Knotting is a very versatile craft: Chinese knots, macrame, tatting,...Take your pick!

If you want to learn more about knotting I would recommend this website and knotting group:, it contains several tutorials with detailed pictures.


I haven't written a pattern for plant hangers but it is very easy and you can find many on the web. The basic idea is to form a net around a pot, the most common used knots are square knots (alternated to form the net) and crown knots, but the variations are endless. You can also add beads and mix the colors. Two colors work best for me.

Chinese knots

I don't have many pictures of Chinese knots, I usually incorporate them into other projects. I have a very good book, by Lydia Chen called "Chinese Knotting", it is very easy to follow the steps. The knots are often complex and are tied on a board using pins as shown below.


Tatting is called "dentelle frivolite" in French. I bought a book at Christmas 05.I like this craft because even if it looks like crochet it is in fact based on a knot.

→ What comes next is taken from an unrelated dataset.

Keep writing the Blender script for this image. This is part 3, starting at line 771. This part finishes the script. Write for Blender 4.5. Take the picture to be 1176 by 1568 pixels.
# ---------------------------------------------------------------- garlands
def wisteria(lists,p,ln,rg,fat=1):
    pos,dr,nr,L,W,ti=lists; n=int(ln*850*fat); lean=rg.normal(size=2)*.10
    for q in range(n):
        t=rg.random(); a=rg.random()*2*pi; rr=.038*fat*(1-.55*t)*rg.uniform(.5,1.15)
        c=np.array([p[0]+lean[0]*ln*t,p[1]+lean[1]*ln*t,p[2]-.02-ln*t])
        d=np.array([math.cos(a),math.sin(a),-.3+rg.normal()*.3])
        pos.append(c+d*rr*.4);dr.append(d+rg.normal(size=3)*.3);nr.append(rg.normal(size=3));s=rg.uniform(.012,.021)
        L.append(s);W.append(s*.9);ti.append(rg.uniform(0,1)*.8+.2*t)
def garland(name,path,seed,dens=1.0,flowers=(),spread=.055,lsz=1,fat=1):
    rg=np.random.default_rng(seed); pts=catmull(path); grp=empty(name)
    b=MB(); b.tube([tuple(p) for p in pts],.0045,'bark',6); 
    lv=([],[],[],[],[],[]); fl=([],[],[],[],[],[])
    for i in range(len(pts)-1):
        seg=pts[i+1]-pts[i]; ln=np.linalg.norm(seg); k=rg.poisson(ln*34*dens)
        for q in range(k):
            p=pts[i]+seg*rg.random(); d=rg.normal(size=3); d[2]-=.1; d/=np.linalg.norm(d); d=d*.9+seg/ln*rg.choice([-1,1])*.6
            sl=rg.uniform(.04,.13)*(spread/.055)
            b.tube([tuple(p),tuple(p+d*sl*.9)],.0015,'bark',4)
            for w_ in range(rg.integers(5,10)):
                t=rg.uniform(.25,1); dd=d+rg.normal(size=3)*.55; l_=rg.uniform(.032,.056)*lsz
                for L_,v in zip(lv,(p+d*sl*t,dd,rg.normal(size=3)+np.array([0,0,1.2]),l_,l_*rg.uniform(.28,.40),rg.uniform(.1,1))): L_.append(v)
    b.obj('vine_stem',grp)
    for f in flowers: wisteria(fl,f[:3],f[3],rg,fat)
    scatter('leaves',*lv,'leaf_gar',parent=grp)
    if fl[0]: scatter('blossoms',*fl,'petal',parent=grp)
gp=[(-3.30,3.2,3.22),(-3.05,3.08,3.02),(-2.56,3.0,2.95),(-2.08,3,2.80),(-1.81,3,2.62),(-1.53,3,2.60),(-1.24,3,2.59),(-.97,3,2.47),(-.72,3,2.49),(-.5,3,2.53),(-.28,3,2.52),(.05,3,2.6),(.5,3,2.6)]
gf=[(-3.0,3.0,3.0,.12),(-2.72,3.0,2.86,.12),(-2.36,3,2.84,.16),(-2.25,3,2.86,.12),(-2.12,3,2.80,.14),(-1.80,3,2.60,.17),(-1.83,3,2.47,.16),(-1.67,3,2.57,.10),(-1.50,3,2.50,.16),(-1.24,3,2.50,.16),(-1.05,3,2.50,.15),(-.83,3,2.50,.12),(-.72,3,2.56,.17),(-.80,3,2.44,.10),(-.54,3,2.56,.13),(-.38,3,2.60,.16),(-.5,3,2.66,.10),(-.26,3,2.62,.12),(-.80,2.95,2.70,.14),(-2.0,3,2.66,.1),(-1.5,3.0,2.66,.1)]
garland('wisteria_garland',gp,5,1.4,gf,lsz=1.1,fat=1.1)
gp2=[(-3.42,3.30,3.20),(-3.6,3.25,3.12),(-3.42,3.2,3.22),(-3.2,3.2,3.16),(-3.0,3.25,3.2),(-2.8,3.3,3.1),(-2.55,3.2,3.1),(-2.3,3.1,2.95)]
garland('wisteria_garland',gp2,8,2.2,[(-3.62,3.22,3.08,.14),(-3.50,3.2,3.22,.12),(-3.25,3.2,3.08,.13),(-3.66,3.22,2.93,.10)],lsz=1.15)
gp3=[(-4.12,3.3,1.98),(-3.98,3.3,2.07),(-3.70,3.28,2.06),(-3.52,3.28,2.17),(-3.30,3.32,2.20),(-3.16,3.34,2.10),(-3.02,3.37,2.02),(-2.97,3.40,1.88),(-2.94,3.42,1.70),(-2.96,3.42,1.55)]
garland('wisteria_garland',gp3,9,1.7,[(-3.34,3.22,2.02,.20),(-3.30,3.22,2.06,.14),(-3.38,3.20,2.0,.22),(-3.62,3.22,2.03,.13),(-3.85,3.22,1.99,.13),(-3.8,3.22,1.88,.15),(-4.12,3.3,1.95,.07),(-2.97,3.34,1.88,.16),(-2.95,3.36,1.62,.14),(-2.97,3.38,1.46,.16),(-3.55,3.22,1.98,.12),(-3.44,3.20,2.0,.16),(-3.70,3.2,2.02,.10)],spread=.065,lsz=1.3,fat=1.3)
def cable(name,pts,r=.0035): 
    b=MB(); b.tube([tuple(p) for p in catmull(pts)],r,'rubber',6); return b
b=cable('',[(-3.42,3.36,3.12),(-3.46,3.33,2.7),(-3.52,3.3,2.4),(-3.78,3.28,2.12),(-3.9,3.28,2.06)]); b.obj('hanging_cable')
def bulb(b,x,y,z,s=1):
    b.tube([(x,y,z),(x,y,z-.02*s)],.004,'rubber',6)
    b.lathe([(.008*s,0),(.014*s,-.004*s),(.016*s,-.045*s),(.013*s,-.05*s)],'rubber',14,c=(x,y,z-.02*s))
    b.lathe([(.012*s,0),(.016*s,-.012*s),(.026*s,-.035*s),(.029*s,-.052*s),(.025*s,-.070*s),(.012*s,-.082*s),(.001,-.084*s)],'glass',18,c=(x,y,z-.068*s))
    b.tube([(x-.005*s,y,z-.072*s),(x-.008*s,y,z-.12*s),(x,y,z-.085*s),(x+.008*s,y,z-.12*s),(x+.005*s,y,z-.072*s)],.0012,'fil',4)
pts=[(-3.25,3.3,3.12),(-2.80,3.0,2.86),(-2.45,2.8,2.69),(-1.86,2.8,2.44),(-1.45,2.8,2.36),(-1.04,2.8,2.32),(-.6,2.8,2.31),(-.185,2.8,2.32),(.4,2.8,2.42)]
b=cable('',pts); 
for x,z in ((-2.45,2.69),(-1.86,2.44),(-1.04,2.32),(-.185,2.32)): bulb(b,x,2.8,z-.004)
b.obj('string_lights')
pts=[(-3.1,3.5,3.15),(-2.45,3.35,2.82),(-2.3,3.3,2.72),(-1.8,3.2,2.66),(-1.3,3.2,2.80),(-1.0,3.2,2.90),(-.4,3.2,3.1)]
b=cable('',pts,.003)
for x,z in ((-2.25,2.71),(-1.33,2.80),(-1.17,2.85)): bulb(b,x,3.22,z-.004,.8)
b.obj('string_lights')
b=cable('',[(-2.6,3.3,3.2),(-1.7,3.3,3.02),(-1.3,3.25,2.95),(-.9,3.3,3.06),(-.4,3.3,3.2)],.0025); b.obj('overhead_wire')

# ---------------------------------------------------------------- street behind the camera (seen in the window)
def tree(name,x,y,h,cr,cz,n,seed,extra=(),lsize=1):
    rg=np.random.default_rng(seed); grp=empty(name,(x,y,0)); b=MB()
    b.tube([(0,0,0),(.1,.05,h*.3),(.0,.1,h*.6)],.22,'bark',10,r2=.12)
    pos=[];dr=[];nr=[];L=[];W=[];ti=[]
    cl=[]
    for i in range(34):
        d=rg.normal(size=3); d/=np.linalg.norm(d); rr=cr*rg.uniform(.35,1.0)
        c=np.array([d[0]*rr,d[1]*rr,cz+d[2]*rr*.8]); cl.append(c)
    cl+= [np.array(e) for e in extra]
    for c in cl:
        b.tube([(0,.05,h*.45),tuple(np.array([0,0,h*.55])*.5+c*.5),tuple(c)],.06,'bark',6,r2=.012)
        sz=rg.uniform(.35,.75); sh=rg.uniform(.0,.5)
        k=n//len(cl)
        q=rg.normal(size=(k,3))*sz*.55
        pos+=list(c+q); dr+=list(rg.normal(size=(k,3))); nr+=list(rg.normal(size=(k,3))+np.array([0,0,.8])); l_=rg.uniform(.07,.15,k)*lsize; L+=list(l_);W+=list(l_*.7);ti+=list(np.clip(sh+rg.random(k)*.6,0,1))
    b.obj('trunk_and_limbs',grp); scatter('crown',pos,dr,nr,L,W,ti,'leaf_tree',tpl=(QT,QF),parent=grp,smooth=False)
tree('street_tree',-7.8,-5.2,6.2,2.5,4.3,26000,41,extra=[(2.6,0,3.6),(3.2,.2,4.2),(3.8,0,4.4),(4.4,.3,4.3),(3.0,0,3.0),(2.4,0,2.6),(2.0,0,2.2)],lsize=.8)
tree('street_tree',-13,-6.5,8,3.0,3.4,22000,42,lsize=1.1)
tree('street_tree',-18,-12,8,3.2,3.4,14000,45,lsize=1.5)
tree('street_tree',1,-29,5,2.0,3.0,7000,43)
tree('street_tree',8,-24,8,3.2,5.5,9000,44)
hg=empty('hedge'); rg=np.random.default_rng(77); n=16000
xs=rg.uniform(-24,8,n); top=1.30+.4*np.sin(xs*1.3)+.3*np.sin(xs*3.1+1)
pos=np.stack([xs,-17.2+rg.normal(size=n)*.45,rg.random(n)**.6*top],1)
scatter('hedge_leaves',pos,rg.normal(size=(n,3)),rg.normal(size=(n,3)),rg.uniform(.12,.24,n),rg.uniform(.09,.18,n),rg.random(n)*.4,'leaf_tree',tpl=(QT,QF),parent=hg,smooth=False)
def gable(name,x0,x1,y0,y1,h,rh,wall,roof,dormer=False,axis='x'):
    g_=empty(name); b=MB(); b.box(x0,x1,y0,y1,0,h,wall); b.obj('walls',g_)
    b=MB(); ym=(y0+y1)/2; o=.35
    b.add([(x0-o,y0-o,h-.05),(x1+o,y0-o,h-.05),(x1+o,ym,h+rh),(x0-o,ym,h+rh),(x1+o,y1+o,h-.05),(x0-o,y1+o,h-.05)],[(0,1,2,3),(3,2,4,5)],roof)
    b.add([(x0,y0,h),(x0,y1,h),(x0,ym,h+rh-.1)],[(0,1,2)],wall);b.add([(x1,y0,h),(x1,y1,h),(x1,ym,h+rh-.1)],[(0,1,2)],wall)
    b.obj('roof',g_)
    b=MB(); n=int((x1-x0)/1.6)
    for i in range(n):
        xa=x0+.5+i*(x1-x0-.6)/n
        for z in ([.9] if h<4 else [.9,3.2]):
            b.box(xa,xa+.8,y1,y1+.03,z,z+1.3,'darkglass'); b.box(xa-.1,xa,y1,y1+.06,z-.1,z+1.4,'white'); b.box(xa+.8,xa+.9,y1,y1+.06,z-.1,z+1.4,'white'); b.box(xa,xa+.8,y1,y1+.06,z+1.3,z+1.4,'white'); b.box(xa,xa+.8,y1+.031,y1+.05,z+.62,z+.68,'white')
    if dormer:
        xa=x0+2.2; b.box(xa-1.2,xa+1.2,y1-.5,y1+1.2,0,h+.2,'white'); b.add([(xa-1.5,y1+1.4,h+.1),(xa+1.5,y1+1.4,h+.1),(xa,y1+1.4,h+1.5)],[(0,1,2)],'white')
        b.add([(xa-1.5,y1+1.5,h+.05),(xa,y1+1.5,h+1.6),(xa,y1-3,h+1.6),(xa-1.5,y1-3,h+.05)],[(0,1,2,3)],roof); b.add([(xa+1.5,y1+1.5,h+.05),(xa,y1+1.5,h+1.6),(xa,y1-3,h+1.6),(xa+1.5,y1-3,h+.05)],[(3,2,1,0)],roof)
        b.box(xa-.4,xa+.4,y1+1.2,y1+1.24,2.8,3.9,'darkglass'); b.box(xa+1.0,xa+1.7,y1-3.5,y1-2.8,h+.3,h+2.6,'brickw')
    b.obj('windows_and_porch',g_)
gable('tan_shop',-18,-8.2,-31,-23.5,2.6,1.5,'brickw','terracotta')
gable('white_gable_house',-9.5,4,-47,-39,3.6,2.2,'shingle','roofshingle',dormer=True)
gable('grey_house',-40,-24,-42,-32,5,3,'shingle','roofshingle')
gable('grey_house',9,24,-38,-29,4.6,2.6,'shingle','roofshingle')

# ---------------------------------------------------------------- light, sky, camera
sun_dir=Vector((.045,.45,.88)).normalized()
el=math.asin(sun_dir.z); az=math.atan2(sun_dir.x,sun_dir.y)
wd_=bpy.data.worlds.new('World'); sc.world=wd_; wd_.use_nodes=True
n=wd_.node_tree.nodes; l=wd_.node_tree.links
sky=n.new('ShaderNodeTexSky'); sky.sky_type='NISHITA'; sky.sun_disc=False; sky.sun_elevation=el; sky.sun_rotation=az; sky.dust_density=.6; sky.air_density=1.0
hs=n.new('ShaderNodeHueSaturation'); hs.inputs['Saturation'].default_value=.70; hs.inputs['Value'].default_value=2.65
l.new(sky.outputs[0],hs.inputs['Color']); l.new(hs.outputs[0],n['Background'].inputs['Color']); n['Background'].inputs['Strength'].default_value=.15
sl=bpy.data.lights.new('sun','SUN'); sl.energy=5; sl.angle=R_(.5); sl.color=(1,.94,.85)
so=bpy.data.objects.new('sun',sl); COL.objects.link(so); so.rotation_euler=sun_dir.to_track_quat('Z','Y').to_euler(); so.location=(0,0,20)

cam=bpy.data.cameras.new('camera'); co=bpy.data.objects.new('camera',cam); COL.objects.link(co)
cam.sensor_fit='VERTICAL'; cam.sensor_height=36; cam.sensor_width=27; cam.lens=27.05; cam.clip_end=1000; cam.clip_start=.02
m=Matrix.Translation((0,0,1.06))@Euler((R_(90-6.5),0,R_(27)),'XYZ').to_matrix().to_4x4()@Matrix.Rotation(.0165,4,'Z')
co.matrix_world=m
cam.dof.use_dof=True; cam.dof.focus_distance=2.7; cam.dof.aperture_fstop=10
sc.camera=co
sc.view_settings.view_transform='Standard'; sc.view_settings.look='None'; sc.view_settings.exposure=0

The knots are tied in a very clever way, allowing you to create patterns for doilies or edging. My first impression is that it is tedious, the knots are small and if you make a mistake it is difficult to undo the knots without damaging the thread. But the result is pleasing and I guess that with more experience it will get easier.

I'm doing 'shuttle tatting', not 'needle tatting', I believe the result is the same, only the method differs.


I saw a short demo of bobin lace in France and I wanted to give it a try, so I ordered a book and supplies and made a bookmark. It is interesting, but tedious and not very comfortable as you have to bend over your work. Tatting was easier. The bobins in lace making have the same use as the tamas in Kumihimo braiding: they provide tension. To keep the knots/weave in place, you use the sword in the takadai stand, and pins in lace work.